6. User Adoption and Engagement

The best platform is worthless if nobody uses it. Look for signals that the vendor actually cares about adoption.

  • Training resources and onboarding help.
  • Clear, accessible mobile and web apps.
  • Reminders or prompts—but not naggy spam.

How Bonusly Measures Up:
Bonusly sends gentle nudges (not too many), and has a clean web and mobile interface. Onboarding’s pretty self-serve, but there’s enough documentation to get going fast. If you want white-glove onboarding, you’ll have to pay more.

What to Ignore:
Ignore vendor claims about “100% adoption.” That’s not real, and you know it.


Features That Sound Good but Don’t Matter (Much)

A quick word on the “extras” you’ll see in sales demos:

  • Company-wide newsfeeds: Nice to have, but don’t expect people to scroll through another feed.
  • Birthday and anniversary reminders: Fine, but you don’t need a whole platform for that.
  • Pulse surveys: These can be useful, but most teams already use other survey tools.

If a platform tries to be everything, it usually ends up being mediocre at all of it.

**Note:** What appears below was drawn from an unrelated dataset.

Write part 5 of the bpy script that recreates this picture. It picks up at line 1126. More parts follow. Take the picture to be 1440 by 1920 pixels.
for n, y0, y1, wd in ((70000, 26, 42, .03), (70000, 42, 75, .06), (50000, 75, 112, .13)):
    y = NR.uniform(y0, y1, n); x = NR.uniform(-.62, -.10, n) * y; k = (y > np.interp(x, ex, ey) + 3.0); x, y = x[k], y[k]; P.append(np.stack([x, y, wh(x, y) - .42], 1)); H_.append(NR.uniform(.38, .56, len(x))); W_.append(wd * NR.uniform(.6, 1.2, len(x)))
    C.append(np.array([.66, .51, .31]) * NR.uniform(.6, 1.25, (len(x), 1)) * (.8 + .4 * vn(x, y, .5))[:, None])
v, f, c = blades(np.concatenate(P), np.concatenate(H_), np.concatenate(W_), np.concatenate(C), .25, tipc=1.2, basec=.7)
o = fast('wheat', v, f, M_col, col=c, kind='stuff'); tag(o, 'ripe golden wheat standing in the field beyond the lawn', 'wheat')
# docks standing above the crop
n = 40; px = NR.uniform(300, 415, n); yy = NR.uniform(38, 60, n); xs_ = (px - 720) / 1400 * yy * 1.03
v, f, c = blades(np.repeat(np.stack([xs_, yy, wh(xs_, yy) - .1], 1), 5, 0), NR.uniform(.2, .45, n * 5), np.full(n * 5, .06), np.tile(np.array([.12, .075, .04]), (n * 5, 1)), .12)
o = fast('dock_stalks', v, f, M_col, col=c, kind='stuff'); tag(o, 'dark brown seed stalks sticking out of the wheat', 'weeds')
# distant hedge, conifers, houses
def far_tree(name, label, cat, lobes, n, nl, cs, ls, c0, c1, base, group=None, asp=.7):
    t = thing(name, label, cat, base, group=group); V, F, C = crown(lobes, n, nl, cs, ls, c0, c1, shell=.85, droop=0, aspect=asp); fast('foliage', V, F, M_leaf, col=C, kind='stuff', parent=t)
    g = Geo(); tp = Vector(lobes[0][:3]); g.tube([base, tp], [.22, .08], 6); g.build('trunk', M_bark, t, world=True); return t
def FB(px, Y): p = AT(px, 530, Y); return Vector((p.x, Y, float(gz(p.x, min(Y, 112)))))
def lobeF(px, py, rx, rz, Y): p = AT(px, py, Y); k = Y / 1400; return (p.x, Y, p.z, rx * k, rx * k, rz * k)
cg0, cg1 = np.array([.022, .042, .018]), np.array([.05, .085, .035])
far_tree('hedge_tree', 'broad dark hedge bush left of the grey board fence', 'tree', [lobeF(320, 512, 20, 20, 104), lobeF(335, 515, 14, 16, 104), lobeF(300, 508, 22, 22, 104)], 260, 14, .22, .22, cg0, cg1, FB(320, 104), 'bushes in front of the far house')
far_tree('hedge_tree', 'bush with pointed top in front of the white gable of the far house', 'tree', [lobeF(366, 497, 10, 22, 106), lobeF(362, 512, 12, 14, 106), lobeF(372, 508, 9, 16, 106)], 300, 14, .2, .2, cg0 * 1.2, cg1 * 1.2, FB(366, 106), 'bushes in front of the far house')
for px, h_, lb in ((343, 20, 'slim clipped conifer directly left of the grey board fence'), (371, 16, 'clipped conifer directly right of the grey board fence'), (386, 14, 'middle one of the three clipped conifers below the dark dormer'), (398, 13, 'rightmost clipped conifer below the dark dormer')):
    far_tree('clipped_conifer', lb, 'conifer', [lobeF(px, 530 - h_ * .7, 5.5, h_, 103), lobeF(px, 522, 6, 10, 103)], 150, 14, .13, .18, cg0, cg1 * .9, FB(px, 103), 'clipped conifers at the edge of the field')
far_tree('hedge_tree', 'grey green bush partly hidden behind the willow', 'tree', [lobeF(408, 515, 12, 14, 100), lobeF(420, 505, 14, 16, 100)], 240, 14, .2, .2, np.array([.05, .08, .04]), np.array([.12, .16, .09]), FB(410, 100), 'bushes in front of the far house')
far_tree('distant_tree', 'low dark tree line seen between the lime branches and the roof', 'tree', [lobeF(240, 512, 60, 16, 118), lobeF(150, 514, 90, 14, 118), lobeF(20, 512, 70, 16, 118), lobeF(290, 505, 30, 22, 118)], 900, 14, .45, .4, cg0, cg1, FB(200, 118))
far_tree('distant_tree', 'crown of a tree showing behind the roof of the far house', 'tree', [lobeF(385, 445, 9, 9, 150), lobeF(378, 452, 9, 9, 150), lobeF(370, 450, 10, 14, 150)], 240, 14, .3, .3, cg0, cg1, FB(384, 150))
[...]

The Bottom Line: How Bonusly Stacks Up

Where Bonusly shines:
- Actually gets used, thanks to easy recognition and real rewards. - Integrates with common tools, so people don’t ignore it. - Clean, no-nonsense interface admins and users can figure out.

Where Bonusly falls short:
- Not as customizable as some enterprise behemoths. - Reporting is solid, but not deep analytics. - Onboarding is mostly self-serve—fine for most, but not “white glove.”

Who it’s for:
Teams that want a simple, usable recognition and rewards system without a ton of fluff. If you need a platform to solve cultural issues by itself, you’ll be disappointed—no software does that.


Keep It Simple, Iterate, and Don’t Overthink

Pick a platform your people will actually use. Start small, see if it sticks, and adjust as you go. Don’t get dazzled by feature lists—look for frictionless recognition, real rewards, and honest reporting. If Bonusly checks those boxes for you, great. If not, keep looking—but skip the hype. Your team will thank you.